Problem statement> Of all the lines in the material below, how many include the string "part"? Give the number only.

Data provided>
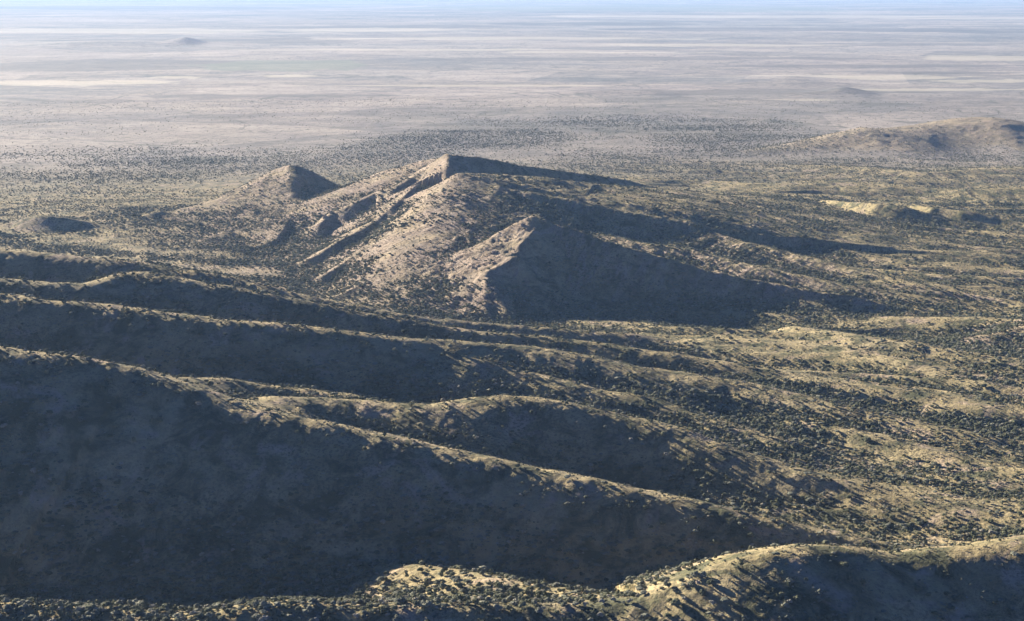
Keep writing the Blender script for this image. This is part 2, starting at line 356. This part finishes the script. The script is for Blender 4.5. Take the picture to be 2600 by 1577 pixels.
==
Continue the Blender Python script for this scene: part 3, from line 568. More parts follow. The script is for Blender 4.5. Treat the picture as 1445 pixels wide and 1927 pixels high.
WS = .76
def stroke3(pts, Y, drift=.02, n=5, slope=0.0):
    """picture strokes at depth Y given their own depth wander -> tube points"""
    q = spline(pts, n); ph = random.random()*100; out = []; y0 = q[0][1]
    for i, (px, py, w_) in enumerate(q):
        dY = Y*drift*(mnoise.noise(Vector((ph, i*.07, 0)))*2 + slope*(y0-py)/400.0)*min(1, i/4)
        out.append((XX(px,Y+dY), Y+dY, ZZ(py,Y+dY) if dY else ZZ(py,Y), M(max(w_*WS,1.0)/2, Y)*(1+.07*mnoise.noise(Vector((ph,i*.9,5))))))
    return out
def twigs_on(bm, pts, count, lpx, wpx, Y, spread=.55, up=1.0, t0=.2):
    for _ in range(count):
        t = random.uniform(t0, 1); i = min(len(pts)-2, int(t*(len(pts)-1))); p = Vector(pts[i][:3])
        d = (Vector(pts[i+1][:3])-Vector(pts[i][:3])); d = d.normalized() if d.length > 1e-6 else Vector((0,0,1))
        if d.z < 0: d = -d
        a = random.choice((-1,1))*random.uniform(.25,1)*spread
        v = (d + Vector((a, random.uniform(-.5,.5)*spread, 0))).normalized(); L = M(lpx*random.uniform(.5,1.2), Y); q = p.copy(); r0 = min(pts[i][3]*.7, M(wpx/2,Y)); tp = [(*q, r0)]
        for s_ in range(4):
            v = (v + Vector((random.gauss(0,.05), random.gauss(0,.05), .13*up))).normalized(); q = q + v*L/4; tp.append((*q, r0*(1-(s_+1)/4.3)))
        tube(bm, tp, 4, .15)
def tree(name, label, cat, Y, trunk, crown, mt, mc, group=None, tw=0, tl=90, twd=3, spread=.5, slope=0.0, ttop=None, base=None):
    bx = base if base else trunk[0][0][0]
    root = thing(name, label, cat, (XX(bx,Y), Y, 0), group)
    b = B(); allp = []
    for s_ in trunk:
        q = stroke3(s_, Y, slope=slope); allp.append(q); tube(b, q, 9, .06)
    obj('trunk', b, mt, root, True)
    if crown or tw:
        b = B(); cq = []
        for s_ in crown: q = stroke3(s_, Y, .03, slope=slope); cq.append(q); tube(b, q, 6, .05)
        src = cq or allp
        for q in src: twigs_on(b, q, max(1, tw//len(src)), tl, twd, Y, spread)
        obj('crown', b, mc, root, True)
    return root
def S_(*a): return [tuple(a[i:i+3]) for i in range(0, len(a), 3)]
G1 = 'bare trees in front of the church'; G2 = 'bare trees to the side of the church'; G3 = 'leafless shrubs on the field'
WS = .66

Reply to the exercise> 2